PINOCA SHOPS (circa 1911)
off Ramsey Street at the Seaboard Railway
The 1900s were a heady time in the fast-growing Piedmont textile
region. Thousands of spindles were coming into operation every
month in an arc of cities and villages extending from Greensboro,
North Carolina, through Charlotte and Gastonia, and down to
Greenville and Spartanburg, South Carolina. A major industrializing
force was millionaire James B. Duke's Southern Power Company (Duke
Power today), which was beginning to provide cheap hydroelectricity
to the mills.. In 1911 Southern Power embarked on a secondary
project, the construction of an electric "interurban" railway. Duke
envisioned his Piedmont and Northern Railway connecting all the
textile towns, encouraging additional industrial development, and
not coincidentally giving Duke a piece of the lucrative freight
traffic then controlled by the Southern and Seaboard railroads.
Though legal maneuvers by the established rail companies kept Duke
from building the all of the line, the Piedmont and Northern did
operate trackage in North Carolina and South Carolina for many
profitable years.
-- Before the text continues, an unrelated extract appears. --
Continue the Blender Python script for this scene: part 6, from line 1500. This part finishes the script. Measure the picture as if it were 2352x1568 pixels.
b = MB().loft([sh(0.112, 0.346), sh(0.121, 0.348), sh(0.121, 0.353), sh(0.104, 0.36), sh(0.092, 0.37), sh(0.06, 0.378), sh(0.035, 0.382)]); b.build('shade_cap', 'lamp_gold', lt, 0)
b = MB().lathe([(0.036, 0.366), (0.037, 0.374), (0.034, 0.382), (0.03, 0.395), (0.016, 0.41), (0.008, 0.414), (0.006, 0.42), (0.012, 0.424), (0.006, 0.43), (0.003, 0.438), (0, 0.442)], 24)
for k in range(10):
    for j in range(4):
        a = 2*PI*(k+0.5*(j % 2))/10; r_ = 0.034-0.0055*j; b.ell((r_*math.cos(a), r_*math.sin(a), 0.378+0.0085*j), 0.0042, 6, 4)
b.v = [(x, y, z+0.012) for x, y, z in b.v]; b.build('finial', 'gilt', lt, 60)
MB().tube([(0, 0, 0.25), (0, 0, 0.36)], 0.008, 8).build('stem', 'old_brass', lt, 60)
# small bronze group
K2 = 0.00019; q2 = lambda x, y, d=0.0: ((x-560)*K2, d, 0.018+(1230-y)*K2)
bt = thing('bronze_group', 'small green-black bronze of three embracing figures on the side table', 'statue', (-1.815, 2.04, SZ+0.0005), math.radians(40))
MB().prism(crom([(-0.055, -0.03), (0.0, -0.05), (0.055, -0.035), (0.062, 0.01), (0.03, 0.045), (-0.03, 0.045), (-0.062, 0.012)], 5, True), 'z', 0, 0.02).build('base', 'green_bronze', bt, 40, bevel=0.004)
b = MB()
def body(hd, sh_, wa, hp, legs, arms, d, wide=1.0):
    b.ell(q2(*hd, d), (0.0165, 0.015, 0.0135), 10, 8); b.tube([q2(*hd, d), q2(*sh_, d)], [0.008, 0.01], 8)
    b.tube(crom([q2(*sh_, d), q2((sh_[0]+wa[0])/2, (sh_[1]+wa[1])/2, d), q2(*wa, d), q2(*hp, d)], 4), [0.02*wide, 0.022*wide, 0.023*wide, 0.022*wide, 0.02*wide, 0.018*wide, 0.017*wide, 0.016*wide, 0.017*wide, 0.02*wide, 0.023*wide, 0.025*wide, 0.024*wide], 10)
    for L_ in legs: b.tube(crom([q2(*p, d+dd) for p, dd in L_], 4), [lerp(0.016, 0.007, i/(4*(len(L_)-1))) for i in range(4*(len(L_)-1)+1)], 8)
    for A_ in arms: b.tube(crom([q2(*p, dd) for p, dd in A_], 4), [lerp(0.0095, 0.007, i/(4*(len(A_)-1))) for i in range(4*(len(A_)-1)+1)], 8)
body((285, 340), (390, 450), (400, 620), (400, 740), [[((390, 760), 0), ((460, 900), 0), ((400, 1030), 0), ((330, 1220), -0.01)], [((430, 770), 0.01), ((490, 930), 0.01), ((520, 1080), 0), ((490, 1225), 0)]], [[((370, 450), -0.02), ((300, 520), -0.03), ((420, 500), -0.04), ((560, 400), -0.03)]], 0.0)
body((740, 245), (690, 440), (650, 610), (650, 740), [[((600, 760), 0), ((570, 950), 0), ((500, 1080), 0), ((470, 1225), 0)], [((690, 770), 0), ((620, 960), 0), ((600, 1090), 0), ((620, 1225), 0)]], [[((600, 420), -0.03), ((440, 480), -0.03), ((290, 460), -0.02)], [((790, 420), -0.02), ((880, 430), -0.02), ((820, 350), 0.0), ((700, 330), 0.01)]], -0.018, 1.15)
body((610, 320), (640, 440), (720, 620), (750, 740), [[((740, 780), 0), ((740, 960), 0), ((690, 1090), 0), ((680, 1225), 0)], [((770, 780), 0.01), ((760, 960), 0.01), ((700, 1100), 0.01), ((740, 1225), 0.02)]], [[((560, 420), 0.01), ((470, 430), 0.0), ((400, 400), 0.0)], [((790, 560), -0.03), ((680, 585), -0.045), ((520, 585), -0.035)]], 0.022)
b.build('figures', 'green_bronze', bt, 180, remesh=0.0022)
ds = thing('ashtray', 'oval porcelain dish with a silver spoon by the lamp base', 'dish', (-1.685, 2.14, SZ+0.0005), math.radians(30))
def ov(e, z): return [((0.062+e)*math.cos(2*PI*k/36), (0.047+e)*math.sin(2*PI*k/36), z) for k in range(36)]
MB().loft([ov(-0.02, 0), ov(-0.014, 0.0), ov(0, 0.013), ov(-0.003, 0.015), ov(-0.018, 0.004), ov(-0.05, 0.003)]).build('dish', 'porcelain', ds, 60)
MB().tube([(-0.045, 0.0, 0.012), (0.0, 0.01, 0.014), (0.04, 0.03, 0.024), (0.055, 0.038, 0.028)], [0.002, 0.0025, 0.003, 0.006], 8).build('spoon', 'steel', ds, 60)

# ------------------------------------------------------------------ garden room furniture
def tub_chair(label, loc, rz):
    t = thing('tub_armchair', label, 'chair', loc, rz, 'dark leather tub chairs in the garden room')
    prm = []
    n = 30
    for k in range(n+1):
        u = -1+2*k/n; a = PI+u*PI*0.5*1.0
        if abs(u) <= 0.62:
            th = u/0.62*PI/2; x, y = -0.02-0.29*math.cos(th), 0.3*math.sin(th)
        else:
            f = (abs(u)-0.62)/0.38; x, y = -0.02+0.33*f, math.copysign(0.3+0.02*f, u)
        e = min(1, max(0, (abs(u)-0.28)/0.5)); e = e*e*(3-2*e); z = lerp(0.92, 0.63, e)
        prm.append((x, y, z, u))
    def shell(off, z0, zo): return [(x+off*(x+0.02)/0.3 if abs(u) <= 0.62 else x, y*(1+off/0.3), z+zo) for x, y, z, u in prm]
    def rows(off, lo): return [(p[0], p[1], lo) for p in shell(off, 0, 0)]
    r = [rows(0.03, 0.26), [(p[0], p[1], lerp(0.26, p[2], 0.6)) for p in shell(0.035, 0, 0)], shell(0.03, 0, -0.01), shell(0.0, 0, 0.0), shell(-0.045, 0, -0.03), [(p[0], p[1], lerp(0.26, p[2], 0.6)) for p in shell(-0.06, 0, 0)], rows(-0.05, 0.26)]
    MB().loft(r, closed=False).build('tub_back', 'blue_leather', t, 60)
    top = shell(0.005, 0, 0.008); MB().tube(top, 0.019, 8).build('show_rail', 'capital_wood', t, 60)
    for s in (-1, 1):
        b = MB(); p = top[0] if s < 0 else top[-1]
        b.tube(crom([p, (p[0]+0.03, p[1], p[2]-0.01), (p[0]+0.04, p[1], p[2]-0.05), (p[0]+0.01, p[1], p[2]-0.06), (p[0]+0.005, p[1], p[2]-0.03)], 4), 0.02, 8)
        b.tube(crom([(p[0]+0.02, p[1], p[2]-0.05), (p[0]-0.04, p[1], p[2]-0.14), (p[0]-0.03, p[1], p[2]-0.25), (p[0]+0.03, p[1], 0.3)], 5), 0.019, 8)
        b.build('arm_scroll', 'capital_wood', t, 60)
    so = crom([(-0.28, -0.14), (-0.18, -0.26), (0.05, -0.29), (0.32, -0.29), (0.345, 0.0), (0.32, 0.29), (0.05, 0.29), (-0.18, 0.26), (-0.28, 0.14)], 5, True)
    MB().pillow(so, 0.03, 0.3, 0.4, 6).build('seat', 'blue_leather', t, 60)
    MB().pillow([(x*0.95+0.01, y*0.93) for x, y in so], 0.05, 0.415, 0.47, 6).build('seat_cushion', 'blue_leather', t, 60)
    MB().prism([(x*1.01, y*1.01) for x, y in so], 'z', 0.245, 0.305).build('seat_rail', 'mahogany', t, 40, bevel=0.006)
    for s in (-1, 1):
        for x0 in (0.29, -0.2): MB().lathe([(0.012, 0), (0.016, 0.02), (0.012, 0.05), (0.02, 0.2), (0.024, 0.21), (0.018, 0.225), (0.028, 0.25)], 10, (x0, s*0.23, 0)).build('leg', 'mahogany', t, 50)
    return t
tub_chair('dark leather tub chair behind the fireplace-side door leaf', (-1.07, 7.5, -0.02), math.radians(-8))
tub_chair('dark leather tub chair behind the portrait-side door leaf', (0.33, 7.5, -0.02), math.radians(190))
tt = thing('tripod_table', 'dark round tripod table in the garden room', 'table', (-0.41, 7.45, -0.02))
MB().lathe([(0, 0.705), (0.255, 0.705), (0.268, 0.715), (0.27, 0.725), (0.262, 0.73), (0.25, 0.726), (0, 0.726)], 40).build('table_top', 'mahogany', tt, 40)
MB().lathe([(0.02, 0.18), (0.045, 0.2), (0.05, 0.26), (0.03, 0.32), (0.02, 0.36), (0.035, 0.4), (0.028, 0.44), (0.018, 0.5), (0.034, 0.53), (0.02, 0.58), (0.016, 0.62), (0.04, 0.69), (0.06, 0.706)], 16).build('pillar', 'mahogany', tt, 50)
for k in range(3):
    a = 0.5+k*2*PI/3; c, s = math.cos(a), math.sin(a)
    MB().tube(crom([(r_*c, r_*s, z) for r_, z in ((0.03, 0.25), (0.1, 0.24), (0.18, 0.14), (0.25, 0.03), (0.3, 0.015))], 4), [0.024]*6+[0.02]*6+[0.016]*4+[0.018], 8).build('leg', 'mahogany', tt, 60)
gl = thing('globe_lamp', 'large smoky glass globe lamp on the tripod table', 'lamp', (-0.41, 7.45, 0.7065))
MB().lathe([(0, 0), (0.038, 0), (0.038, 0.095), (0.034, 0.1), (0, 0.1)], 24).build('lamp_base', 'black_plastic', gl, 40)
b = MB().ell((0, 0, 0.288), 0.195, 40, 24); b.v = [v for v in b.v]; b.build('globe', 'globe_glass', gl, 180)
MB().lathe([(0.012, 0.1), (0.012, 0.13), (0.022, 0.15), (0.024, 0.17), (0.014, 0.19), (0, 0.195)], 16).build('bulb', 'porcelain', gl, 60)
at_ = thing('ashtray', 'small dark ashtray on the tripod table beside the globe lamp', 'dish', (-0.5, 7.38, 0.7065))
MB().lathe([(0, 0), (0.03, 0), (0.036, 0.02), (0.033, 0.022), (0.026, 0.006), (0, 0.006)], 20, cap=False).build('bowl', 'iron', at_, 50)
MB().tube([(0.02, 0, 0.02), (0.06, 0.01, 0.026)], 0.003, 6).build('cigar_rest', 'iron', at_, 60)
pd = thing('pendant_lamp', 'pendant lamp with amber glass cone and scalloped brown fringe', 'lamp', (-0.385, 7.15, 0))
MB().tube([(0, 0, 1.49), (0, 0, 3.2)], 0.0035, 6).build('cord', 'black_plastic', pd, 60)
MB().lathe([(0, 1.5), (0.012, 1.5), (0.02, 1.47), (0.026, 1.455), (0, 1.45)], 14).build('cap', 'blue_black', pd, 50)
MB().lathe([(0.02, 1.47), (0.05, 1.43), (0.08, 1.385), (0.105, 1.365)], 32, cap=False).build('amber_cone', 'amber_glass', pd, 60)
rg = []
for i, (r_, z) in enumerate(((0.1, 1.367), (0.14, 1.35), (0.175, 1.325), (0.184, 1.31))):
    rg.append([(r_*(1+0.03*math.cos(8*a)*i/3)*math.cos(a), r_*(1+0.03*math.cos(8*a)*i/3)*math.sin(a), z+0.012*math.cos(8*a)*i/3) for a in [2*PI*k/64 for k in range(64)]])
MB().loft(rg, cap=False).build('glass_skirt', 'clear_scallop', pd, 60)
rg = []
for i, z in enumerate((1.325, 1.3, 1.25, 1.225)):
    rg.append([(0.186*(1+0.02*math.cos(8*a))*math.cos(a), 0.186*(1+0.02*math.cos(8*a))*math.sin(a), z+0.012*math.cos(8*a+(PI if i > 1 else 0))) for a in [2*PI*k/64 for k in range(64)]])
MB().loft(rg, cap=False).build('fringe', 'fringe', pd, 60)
Construction started on the Charlotte to Gastonia
leg in April of 1911. This lucrative line linked the region's major
city with its most productive textile county. The Charlotte firm of
C.C. Hook and W.G. Rogers provided plans for all stations and
associated buildings. Today their distinctive red and yellow brick
designs may still be seen in Mount Holly, Gastonia, Greer, and the
Mecklenburg County community of Thrift. Duke's engineers chose the
name Pinoca ( a shortening of the company name) for the junction of
the Piedmont and Northern and the Seaboard Railway just north of
Charlotte. Here they built the shops to service the electric
interurban cars. The structure has two gable-roofed service bays,
and its walls of yellow brick above the window sill line, and red
below, carry out Hook and Rogers' distinctive motif.